Même si les deux projets n’ont évidemment rien à voir, «si ce n’est le bétonnage de zones agricoles», glisse Raphaël, les opposants ont vu dans l’abandon du projet de Notre-Dame-des-Landes, après 60 années de combat et discussion, tout un symbole. «On espère juste que cela ne nous prendra pas autant de temps, rigole-t-il encore. Mais la décision française nous motive. On y pense à chaque avion qui décolle de Zaventem et nous survole. D’ailleurs, nous avons été rejoints depuis quelques jours par un occupant de Notre-Dame-des-Landes et nous leur avons envoyé un message pour les soutenir dans les moments difficiles qu’ils vivent actuellement. Ce ne sont pas les mêmes projets, ni les mêmes pays, mais les luttes sont finalement identiques. On a tous eu nos moments de déprime, mais désormais, on veut y croire. Ce projet, c’est une perte d’argent énorme pour le gouvernement. C’est la raison pour laquelle il n’avance pas plus vite. Plus on arrive à le retarder, mieux c’est. Ils vont bien finir par comprendre que celui-ci est aussi foireux.»


«Cette prison est la pire des réponses»
C’est la troisième fois que le terrain du Keelbeek est occupé par des zadistes. Si la plupart des opposants sont présents depuis le début et ont vécu les deux précédentes évacuations policières, certains les ont rejoints il y a peu. C’est le cas de Florian, 25 ans. «À la base, on est venu à plusieurs d’une unité scoute pour réaliser quelques constructions, raconte-t-il. Une fois sur place, j’ai quand même pris le temps de m’intéresser à la problématique et j’ai fini par m’investir sérieusement.»
Même s’il n’est là que depuis une grosse année, Florian a pris le temps d’étudier les enjeux du dossier. «Il y a d’abord la préservation des terres agricoles, confirme le jeune gaillard qui dort depuis peu sur le site. On arrive de plus en plus à un effet de seuil où il va falloir faire un moratoire pour dire qu’il faut arrêter de bétonner pour assurer la survie alimentaire du pays.»

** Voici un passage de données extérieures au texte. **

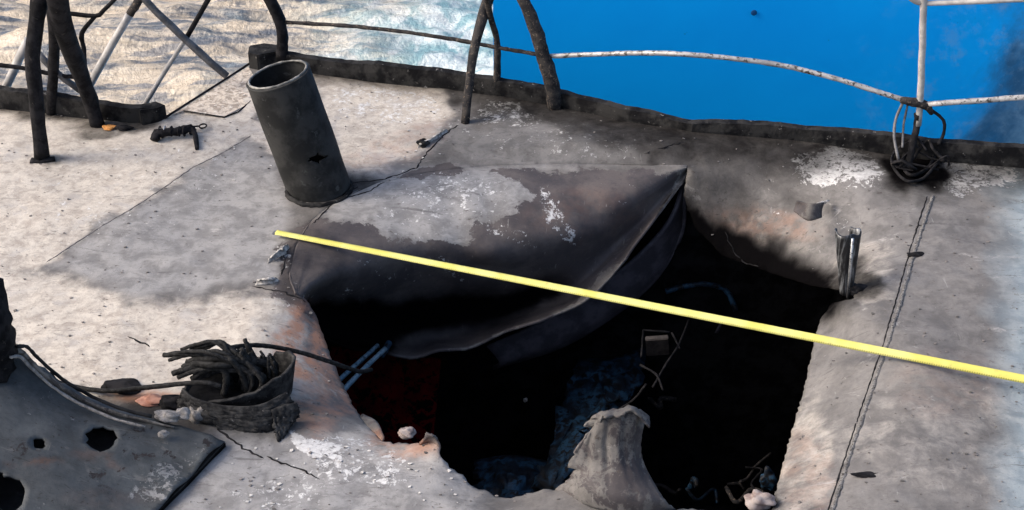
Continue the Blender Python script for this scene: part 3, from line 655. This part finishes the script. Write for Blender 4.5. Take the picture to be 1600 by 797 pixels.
# ================================================================ standing pipe
def stand_pipe():
    e = empty('vent_pipe', G(498, 300)); tag(e, 'sooty open pipe leaning left on the deck with a small black puncture', 'pipe')
    base = G(499, 292); base.z -= .03
    top = D(434, 117, base.y + .02)
    ax = (top - base); L = ax.length; t = ax.normalized()
    s = t.cross(Vector((0, 1, 0))).normalized(); u = s.cross(t).normalized()
    r = .158; n_ = 96; m = 70; vs = []; fs = []
    hc = (.40, L * .36)
    for j in range(m + 1):
        for k in range(n_):
            a = 2 * math.pi * k / n_; rr = r * (1 + .012 * math.sin(2 * a + j * .06) + .006 * math.sin(5 * a + j * .2) - .03 * (1 - j / m) * math.cos(a))
            if j == m: rr += .004
            vs.append(base + t * L * j / m + (s * math.cos(a) + u * math.sin(a)) * rr)
    # puncture on the camera side
    face = math.atan2(-1, 0)
    best = None
    cpos = D(492, 246, base.y - .15)
    for j in range(m):
        for k in range(n_):
            k2 = (k + 1) % n_; c = (vs[j * n_ + k] + vs[(j + 1) * n_ + k2]) / 2
            x, y = proj(np.array([c])); x = x[0]; y = y[0]; front = (c - (base + t * L * j / m)).y < 0
            dx, dy = (x - 494), (y - 247)
            star = abs(dx) / 17 + abs(dy + .2 * dx) / 5 < 1 or (abs(dx - 2) / 6 + abs(dy) / 11 < 1) or math.hypot(dx, dy) < 6
            if front and star: continue
            fs.append((j * n_ + k, j * n_ + k2, (j + 1) * n_ + k2, (j + 1) * n_ + k))
    o = mesh_obj('pipe_wall', vs, fs, M['pipe'], e)
    mo = o.modifiers.new('thickness', 'SOLIDIFY'); mo.thickness = .011; mo.offset = -1
    ring = [base + t * (L + .002) + (s * math.cos(a) + u * math.sin(a)) * (r - .004) for a in np.linspace(0, 2 * math.pi, 49)]
    vs, fs = tube_geo(ring, .0065, 8, .3, 1, False); mesh_obj('pipe_rim', vs, fs, simple('worn_rim', (.10, .10, .095), (.30, .29, .27), 18, .5, .2, .4, .003), e)
    ring = [G(499, 297) + Vector((math.cos(a) * (r + .012), math.sin(a) * (r + .012) , .004)) for a in np.linspace(0, 2 * math.pi, 49)]
    vs, fs = tube_geo(ring, .014, 8, .4, 1, False); mesh_obj('weld_collar', vs, fs, M['coaming'], e)
    # dark plug deep inside
    disc = [base + t * L * .15 + (s * math.cos(a) + u * math.sin(a)) * (r - .01) for a in np.linspace(0, 2 * math.pi, 33)[:-1]]
    mesh_obj('pipe_plug', disc, [tuple(range(32))], M['soot'], e, False)
stand_pipe()

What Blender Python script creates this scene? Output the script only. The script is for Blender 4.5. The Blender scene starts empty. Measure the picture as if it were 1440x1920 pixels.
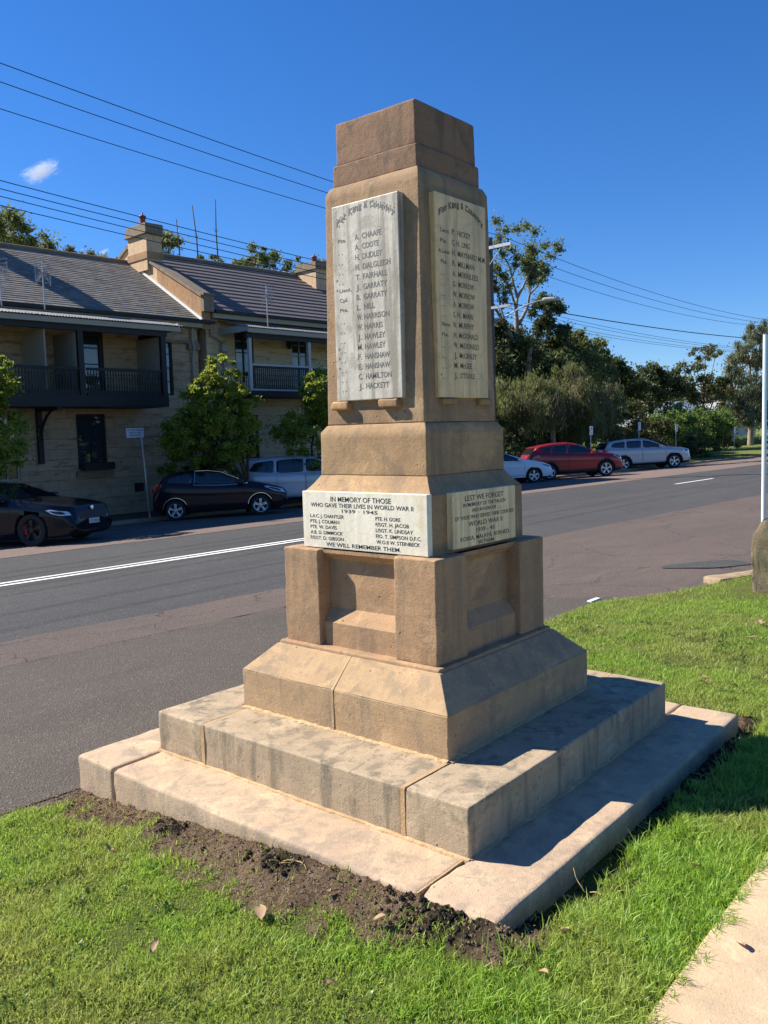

Pour les zadistes, la question carcérale est également au cœur de ce dossier. «Et personne ne nie la problématique ici. Mais si cette prison est censée être une réponse, elle est sans doute la pire qu’on puisse avoir. Avec ce partenariat public-privé, ils auront intérêt à ce qu’elle soit le plus remplie possible. S’ils viennent, c’est qu’il y a de l’argent à se faire. On se dirige dans une voie qui n’est pas du tout la bonne. D’ailleurs, les USA ont arrêté les PPP (NDLR: partenariat public-privé), idem en France, en Belgique, on fait le contraire et on va à l’opposer de tout le monde. Quand je regarde ce dossier, je vois quelque chose qui sent trop le pognon. Cela me motive à m’investir ici.»